Luke Schenn will face heavy expectations before he cracks the lineup for the Toronto Maple Leafs. Despite having the glamour of being taken fifth in the 2008 Entry Draft, Schenn prefers substance in his game. His stats won't jump out at a hockey fan – he had 28 points in 57 games last season with the Kelowna Rockets of the Western Hockey League.


"I think my style as a hockey player is I just keep things simple out there and try to play a sound defensive game and be physical when I get the opportunity to," Schenn said. "And just move the puck to the forwards and play a steady game out there."

Schenn's rock-solid play with the Rockets has earned him a spot as an international mainstay on Canadian all-star teams. He played for Canada in the Super Series that pitted Russia and Canada's best junior-level players against each other, and also played on the 2008 World Junior Championship team, which won its fourth consecutive gold medal. Schenn, a Saskatoon native, is honored to represent his country internationally.

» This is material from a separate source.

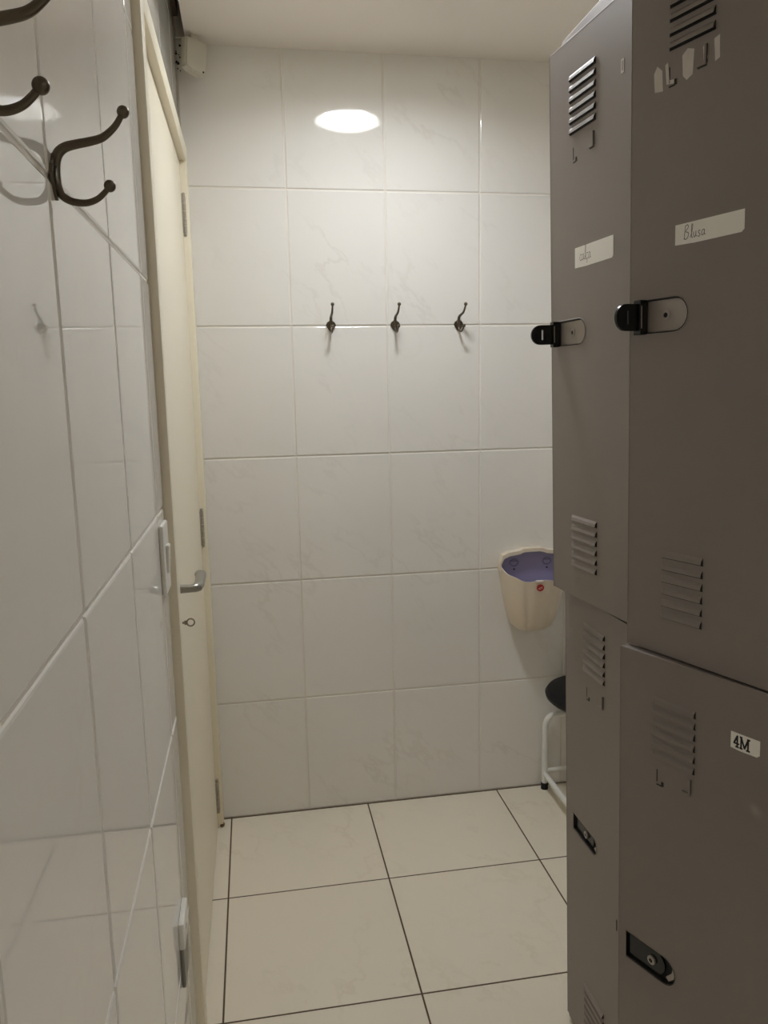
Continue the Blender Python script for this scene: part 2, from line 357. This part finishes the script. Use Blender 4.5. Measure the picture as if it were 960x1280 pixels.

"I've been very fortunate to have the opportunity to play for Team Canada and represent my country," Schenn said. "It's a great feeling. To get into the Super Series against the Russians was really cool, to get to know some of the guys and get that experience. Then leading up to the World Juniors and making that team, it's pretty cool. You get to meet so many good people over there and you get to play for your country. But to win a gold medal, there is no greater feeling like it that I've experienced. It's a great feeling and I'm very proud that I've had the experience and to be part of it."

Canada easily defeated Russia in the Super Series by winning seven of the eight games and tying Game 7, but the World Junior Championship was far more dramatic and it took an overtime goal in the championship game against Sweden for Canada to emerge victorious. Schenn recalls late in the game that Team Canada wasn't at its best, but Matt Halischuk's game-winning goal was an unforgettable moment in his career.

"We had a tough third period there," Schenn said. "We kind of gave up the lead. Then in the intermission we regrouped and I was actually on the ice when we scored, so I was one of the first guys in the celebration.

"I couldn't believe it actually went in. Next thing you know I looked back at the bench and everyone's throwing off their gloves and coming towards you. It was unbelievable to be part of it and be on the ice for it."

Schenn had some familiar competition in the WHL last season as his brother, Braydon, was a rookie with the Brandon Wheat Kings. Braydon, who led WHL rookies with 71 points, is a likely first-round pick for the 2009 draft.

"We play different positions, he's a forward and more of a goal scorer," Luke said. "So he's leading the way for points and stuff. But it's cool. We're really close. I always keep in touch with him and like to know what's going on with him and Brandon (another younger brother). He always gives me calls to see what's going on in Kelowna. So we're really tight. We like to keep in touch. We don't get to play each other a ton, but it's cool when we get to play each other."

Schenn is excited to get his first crack at the NHL; he steadily realized he has the tools to make it there as his career progressed.

"You grow up playing hockey and you keep on getting more opportunities as you go," Schenn said. "You get drafted into the WHL. I've been fortunate enough to play with the Kelowna Rockets and had great opportunities there. It's been great so far there. After my 16-year-old year I got used to the league. And I realized who the top-end players are, and I realized maybe I'm not so far away. And you strive to get better toward where they are. You take in what they do to get better as a player, and you just kind of learn from them, and hopefully work hard and one day get there yourself."